Cinema of Dreams: Selected Shorts - 21 June
Shezad Dawood, Rebecca Jane Arthur and Helen Dowling
‘Leviathan Episode 5: Ismael’ looks at issues around cargo ships, international waters and free trade zones, and how maritime law creates a whole separate legal infrastructure. These human aspects of international trade, and globalization are paralleled with the migrations made by marine fauna, to look at ideas of frictionless trade, in relation to how the concept of ‘conservation’ might be applied to humans as much as to animals.
Stemming from a personal account of a search for liberation set in the US during the early 70s, ‘Liberty: an ephemeral statute’ reflects upon post-68 desires for emancipation, emigration, and education through an impressionistic memoir and portrait of the filmmaker’s mother back home in Scotland today.

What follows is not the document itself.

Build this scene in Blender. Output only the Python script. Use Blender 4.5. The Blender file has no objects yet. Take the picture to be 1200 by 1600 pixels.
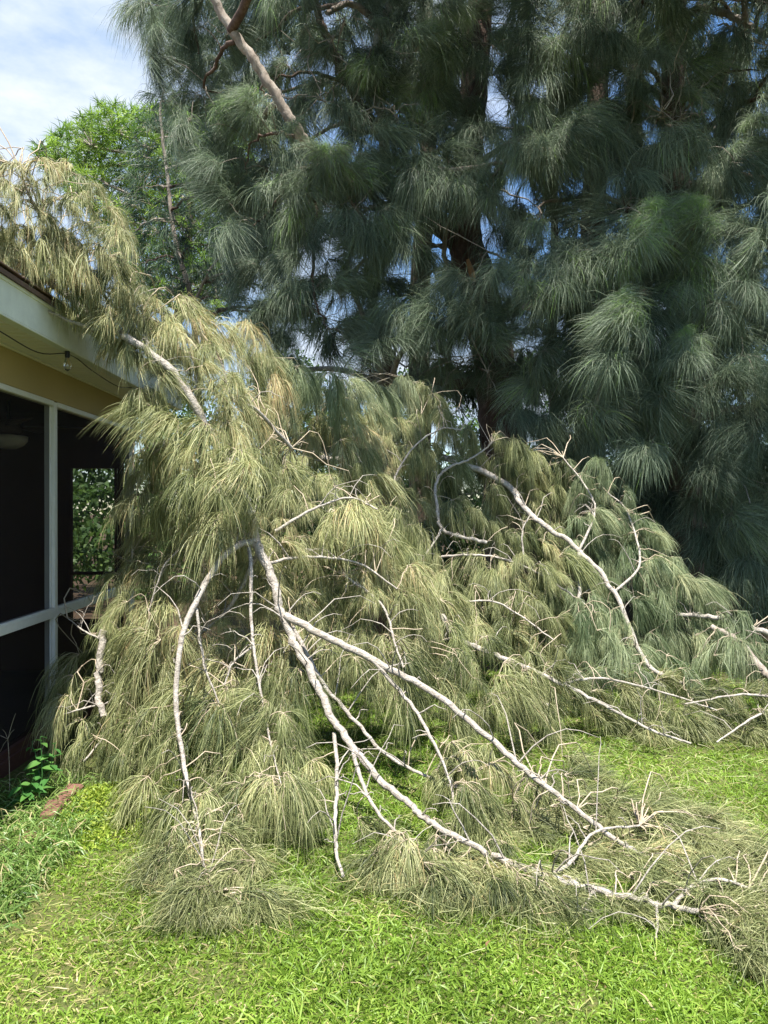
import bpy, math, random
import numpy as np
from mathutils import Vector, Matrix
R = math.radians
rng = np.random.default_rng(7)
random.seed(7)
SC = bpy.context.scene
COL = SC.collection

# ---------------------------------------------------------------- camera, sky, sun, exposure
CAM_Z, F = 1.6, 1156.0
YAW, PITCH = R(1.24), R(-0.25)
cam_d = bpy.data.cameras.new('camera'); cam = bpy.data.objects.new('camera', cam_d); COL.objects.link(cam)
cam_d.sensor_fit = 'VERTICAL'; cam_d.sensor_height = 36; cam_d.lens = 26; cam_d.clip_end = 2000; cam_d.clip_start = 0.05
cam.location = (0, 0, CAM_Z); cam.rotation_euler = (R(90) + PITCH, 0, -YAW)
SC.camera = cam
SUN_EL, SUN_AZ = R(70), R(178)          # azimuth clockwise from +Y
world = bpy.data.worlds.new('World'); SC.world = world; world.use_nodes = True
nt = world.node_tree; nt.nodes.clear()
def N(t, typ, **kw):
    n = t.nodes.new(typ)
    for k, v in kw.items():
        if k in n.inputs: n.inputs[k].default_value = v
        else: setattr(n, k, v)
    return n
def build_world(t):
    L = t.links.new
    sky = N(t, 'ShaderNodeTexSky'); sky.sky_type = 'NISHITA'; sky.sun_disc = False
    sky.sun_elevation = SUN_EL; sky.sun_rotation = SUN_AZ; sky.ozone_density = 3.0; sky.dust_density = 0.2; sky.air_density = 1.0
    tc = N(t, 'ShaderNodeTexCoord')
    mp = N(t, 'ShaderNodeMapping'); mp.inputs['Scale'].default_value = (1.0, 1.0, 2.2)
    mp.inputs['Location'].default_value = (1.97, -0.54, 0.3)
    L(tc.outputs['Generated'], mp.inputs['Vector'])
    n1 = N(t, 'ShaderNodeTexNoise', Scale=2.3, Detail=9.0, Roughness=0.56); L(mp.outputs[0], n1.inputs['Vector'])
    n2 = N(t, 'ShaderNodeTexNoise', Scale=5.2, Detail=6.0, Roughness=0.6); L(mp.outputs[0], n2.inputs['Vector'])
    r1 = N(t, 'ShaderNodeValToRGB'); r1.color_ramp.elements[0].position = 0.44; r1.color_ramp.elements[1].position = 0.60
    L(n1.outputs['Fac'], r1.inputs[0])
    r2 = N(t, 'ShaderNodeValToRGB'); r2.color_ramp.elements[0].position = 0.30; r2.color_ramp.elements[1].position = 0.66
    r2.color_ramp.elements[0].color = (1.7, 2.4, 3.4, 1); r2.color_ramp.elements[1].color = (4.1, 4.3, 4.6, 1)
    L(n2.outputs['Fac'], r2.inputs[0])
    mx = N(t, 'ShaderNodeMix', data_type='RGBA')
    mf = N(t, 'ShaderNodeMath', operation='MULTIPLY'); mf.inputs[1].default_value = 0.9
    L(r1.outputs[0], mf.inputs[0]); L(mf.outputs[0], mx.inputs[0])
    hs = N(t, 'ShaderNodeHueSaturation', Saturation=1.15, Value=.95); L(sky.outputs[0], hs.inputs['Color']); L(hs.outputs[0], mx.inputs[6]); L(r2.outputs[0], mx.inputs[7])
    bg = N(t, 'ShaderNodeBackground', Strength=0.10); L(mx.outputs[2], bg.inputs['Color'])
    out = N(t, 'ShaderNodeOutputWorld'); L(bg.outputs[0], out.inputs[0])
build_world(nt)
sd = bpy.data.lights.new('sun', 'SUN'); sd.energy = 4.8; sd.angle = R(0.5); sd.color = (1.0, 0.955, 0.88)
sun = bpy.data.objects.new('sun', sd); COL.objects.link(sun)
tosun = Vector((math.sin(SUN_AZ) * math.cos(SUN_EL), math.cos(SUN_AZ) * math.cos(SUN_EL), math.sin(SUN_EL)))
sun.rotation_euler = tosun.to_track_quat('Z', 'Y').to_euler(); sun.location = (-10, 0, 30)
SC.view_settings.view_transform = 'Standard'; SC.view_settings.look = 'None'
SC.view_settings.gamma = 1; SC.view_settings.use_curve_mapping = False
SC.view_settings.exposure = 1.46
SC.render.engine = 'CYCLES'
SC.cycles.max_bounces = 6; SC.cycles.diffuse_bounces = 3; SC.cycles.glossy_bounces = 2
SC.cycles.transmission_bounces = 4; SC.cycles.transparent_max_bounces = 12

# ---------------------------------------------------------------- helpers
_cm = cam.rotation_euler.to_matrix()
def P(px, py, d):
    """world point seen at photo pixel (px,py), d metres away along +Y"""
    r = _cm @ Vector(((px - 600) / F, (800 - py) / F, -1)); r = r * (d / r.y)
    return np.array((r.x, r.y, CAM_Z + r.z))
def tag(o, label=None, cat=None, group=None, kind=None):
    if label: o['label'] = label
    if cat: o['category'] = cat
    if group: o['group'] = group
    if kind: o['kind'] = kind
    return o
def empty(name, loc=(0, 0, 0)):
    o = bpy.data.objects.new(name, None); COL.objects.link(o); o.location = loc; o.empty_display_size = .1
    return o
class MB:
    """collects tris/quads, a per-vertex tint and a material"""
    def __init__(s): s.v = []; s.t = []; s.q = []; s.c = []; s.n = 0; s.mi = 0; s.tm = []; s.qm = []
    def add(s, v, quads=None, tris=None, tint=0.5):
        v = np.asarray(v, float).reshape(-1, 3)
        if quads is not None and len(quads): s.q.append(np.asarray(quads, int).reshape(-1, 4) + s.n); s.qm.append(np.full(len(s.q[-1]), s.mi))
        if tris is not None and len(tris): s.t.append(np.asarray(tris, int).reshape(-1, 3) + s.n); s.tm.append(np.full(len(s.t[-1]), s.mi))
        s.v.append(v); s.c.append(np.broadcast_to(np.asarray(tint, float), (len(v),)).copy()); s.n += len(v)
    def build(s, name, mat, parent=None, smooth=True, origin=None):
        m = bpy.data.meshes.new(name)
        if s.n == 0: s.add([(0, 0, -50), (0.001, 0, -50), (0, .001, -50)], tris=[(0, 1, 2)])
        v = np.concatenate(s.v)
        off = np.zeros(3)
        if parent is not None:
            p = parent
            while p is not None: off += np.array(p.location); p = p.parent
        o = bpy.data.objects.new(name, m); COL.objects.link(o)
        if origin is not None: o.location = Vector(np.array(origin) - off); off = np.array(origin, float)
        v = v - off
        q = np.concatenate(s.q) if s.q else np.zeros((0, 4), int)
        t = np.concatenate(s.t) if s.t else np.zeros((0, 3), int)
        m.vertices.add(len(v)); m.vertices.foreach_set('co', v.astype(np.float32).ravel())
        m.loops.add(q.size + t.size)
        m.loops.foreach_set('vertex_index', np.concatenate([q.ravel(), t.ravel()]).astype(np.int32))
        m.polygons.add(len(q) + len(t))
        m.polygons.foreach_set('loop_start', np.concatenate([np.arange(len(q)) * 4, q.size + np.arange(len(t)) * 3]).astype(np.int32))
        m.update(calc_edges=True)
        m.polygons.foreach_set('use_smooth', np.full(len(m.polygons), bool(smooth)))
        a = m.attributes.new('tint', 'FLOAT', 'POINT'); a.data.foreach_set('value', np.concatenate(s.c).astype(np.float32))
        for mm in (mat if isinstance(mat, (list, tuple)) else [mat]): m.materials.append(mm)
        if isinstance(mat, (list, tuple)): m.polygons.foreach_set('material_index', np.concatenate(s.qm + s.tm).astype(np.int32))
        if parent is not None: o.parent = parent
        return o
    def box(s, c, size, rot=None, tint=.5, bevel=0.0):
        x, y, z = [k / 2 for k in size]
        if bevel <= 0:
            v = np.array([(a, b, d) for d in (-z, z) for a, b in ((-x, -y), (x, -y), (x, y), (-x, y))])
            q = [(3, 2, 1, 0), (4, 5, 6, 7), (0, 1, 5, 4), (1, 2, 6, 5), (2, 3, 7, 6), (3, 0, 4, 7)]
            t = None
        else:
            b = min(bevel, x * .9, y * .9, z * .9)
            v = []; idx = {}
            for sx in (-1, 1):
                for sy in (-1, 1):
                    for sz in (-1, 1):
                        idx[(sx, sy, sz)] = len(v)
                        v += [(sx * x, sy * (y - b), sz * (z - b)), (sx * (x - b), sy * y, sz * (z - b)), (sx * (x - b), sy * (y - b), sz * z)]
            v = np.array(v); q = []; t = []
            def quad(a, f): q.append(a if f > 0 else a[::-1])
            for sg in (-1, 1):
                quad([idx[(sg, -1, -1)], idx[(sg, 1, -1)], idx[(sg, 1, 1)], idx[(sg, -1, 1)]], sg)
                quad([idx[(-1, sg, -1)] + 1, idx[(-1, sg, 1)] + 1, idx[(1, sg, 1)] + 1, idx[(1, sg, -1)] + 1], sg)
                quad([idx[(-1, -1, sg)] + 2, idx[(1, -1, sg)] + 2, idx[(1, 1, sg)] + 2, idx[(-1, 1, sg)] + 2], sg)
                for s2 in (-1, 1):
                    quad([idx[(sg, s2, -1)], idx[(sg, s2, -1)] + 1, idx[(sg, s2, 1)] + 1, idx[(sg, s2, 1)]], -sg * s2)
                    quad([idx[(sg, -1, s2)], idx[(sg, -1, s2)] + 2, idx[(sg, 1, s2)] + 2, idx[(sg, 1, s2)]], sg * s2)
                    quad([idx[(-1, sg, s2)] + 1, idx[(-1, sg, s2)] + 2, idx[(1, sg, s2)] + 2, idx[(1, sg, s2)] + 1], -sg * s2)
            for k, i in idx.items(): t.append((i, i + 1, i + 2) if k[0] * k[1] * k[2] > 0 else (i, i + 2, i + 1))
        if rot is not None: v = v @ np.array(Matrix.Rotation(rot[0], 3, rot[1])).T
        s.add(v + np.array(c, float), q, t, tint)
        return s
    def tubes(s, paths, radii, sides=6, tint=.5, rough=0.0, cap=False):
        """paths (m,k,3), radii (m,k)"""
        p = np.asarray(paths, float); r = np.asarray(radii, float)
        if p.ndim == 2: p = p[None]; r = r[None]
        m, k, _ = p.shape
        d = np.gradient(p, axis=1); d /= np.linalg.norm(d, axis=2, keepdims=True) + 1e-9
        mean = p[:, -1] - p[:, 0]; mean /= np.linalg.norm(mean, axis=1, keepdims=True) + 1e-9
        ref = np.where((np.abs(mean[:, 2]) > .75)[:, None], np.array([1., 0, 0]), np.array([0, 0, 1.]))[:, None, :]
        u = np.cross(d, ref); u /= np.linalg.norm(u, axis=2, keepdims=True) + 1e-9
        w = np.cross(d, u)
        a = np.arange(sides) / sides * 2 * np.pi
        rr = r[:, :, None] * np.ones(sides)
        if rough: rr = rr * (1 + rough * rng.normal(size=rr.shape).clip(-2, 2))
        v = p[:, :, None] + rr[..., None] * (np.cos(a)[:, None] * u[:, :, None] + np.sin(a)[:, None] * w[:, :, None])
        i = np.arange(m)[:, None, None] * k * sides + np.arange(k - 1)[None, :, None] * sides
        j = np.arange(sides)[None, None]; j2 = (j + 1) % sides
        q = np.stack([i + j, i + j2, i + sides + j2, i + sides + j], -1).reshape(-1, 4)
        tn = tint if np.ndim(tint) == 0 else np.repeat(np.asarray(tint), k * sides)
        s.add(v.reshape(-1, 3), q, None, tn)
        if cap:
            for e in (0, k - 1):
                ring = v[0, e]; c = ring.mean(0)
                n0 = s.n
                tr = [(0, x + 1, (x + 1) % sides + 1) if e else (0, (x + 1) % sides + 1, x + 1) for x in range(sides)]
                s.add(np.vstack([c, ring]), None, tr, tint if np.ndim(tint) == 0 else .5)
        return s
    def ribbons(s, p0, d0, length, width, tint, grav=1.4, k=4, collide=None, curl=.1):
        """bent, tapering blades: p0,d0 (n,3)"""
        n = len(p0)
        if n == 0: return
        d0 = d0 / (np.linalg.norm(d0, axis=1, keepdims=True) + 1e-9)
        length = np.broadcast_to(length, (n,)); width = np.broadcast_to(width, (n,)); grav = np.broadcast_to(grav, (n,))
        pts = np.zeros((n, k + 1, 3)); pts[:, 0] = p0
        wob = rng.normal(size=(n, 3)) * curl
        for i in range(k):
            t = (i + .5) / k
            dd = d0 * (1 - .55 * t) + np.array([0, 0, -1.]) * (grav * t)[:, None] + wob * t
            dd /= np.linalg.norm(dd, axis=1, keepdims=True) + 1e-9
            pts[:, i + 1] = pts[:, i] + dd * (length / k)[:, None]
        if collide is not None: pts = collide(pts.reshape(-1, 3)).reshape(n, k + 1, 3)
        seg = pts[:, -1] - pts[:, 0]
        sd_ = np.cross(seg, rng.normal(size=(n, 3))); sd_ /= np.linalg.norm(sd_, axis=1, keepdims=True) + 1e-9
        prof = np.linspace(1, .45, k + 1)[:k]
        off = sd_[:, None] * (width[:, None] * prof / 2)[..., None]
        v = np.empty((n, 2 * k + 1, 3))
        v[:, 0:2 * k:2] = pts[:, :k] - off; v[:, 1:2 * k:2] = pts[:, :k] + off; v[:, 2 * k] = pts[:, k]
        b = (np.arange(n) * (2 * k + 1))[:, None, None]
        i = np.arange(k - 1)[None, :, None] * 2
        q = (b + i + np.array([0, 1, 3, 2])[None, None]).reshape(-1, 4)
        t = (b[:, 0] + np.array([2 * k - 2, 2 * k - 1, 2 * k])[None]).reshape(-1, 3)
        tt = np.repeat(np.broadcast_to(tint, (n,)), 2 * k + 1)
        s.add(v.reshape(-1, 3), q, t, tt)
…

The video “The Burning Time Slideshow” remixes footage filmed by the artist on a research trip to an island off Africa, found footage of unknown tourists exploring their surroundings through the lens of a camera and underwater clips filmed by the artist’s niece on the popular GoPro. The sound sourced separately and after the fact, comes from recordings of live music performances and environmental sounds that often become grammatical in their punctuation of the editing. Beautiful images are heightened and pulled further away from their initial appearance using colouring techniques such as inverting. Other footage, typically gleaned whilst existing in a foreign country and extremely common to most peoples hard drives, is also changed in some way, whether through layering, sharp editing cuts or effects. Immersive and nearly banal, the video affects a sense of pathos towards the acquisition and reliving of casualness within contemporary amateur footage. Elements of the video are reminiscent of old cinema – from bubble clouds that snag in the frame, particles and plankton in the water which remind of film grain to abstracted lights shot from a moving car that resemble early animation. Common footage, common memories and common nostalgia all emphasise the importance of empathy in Dowling’s work.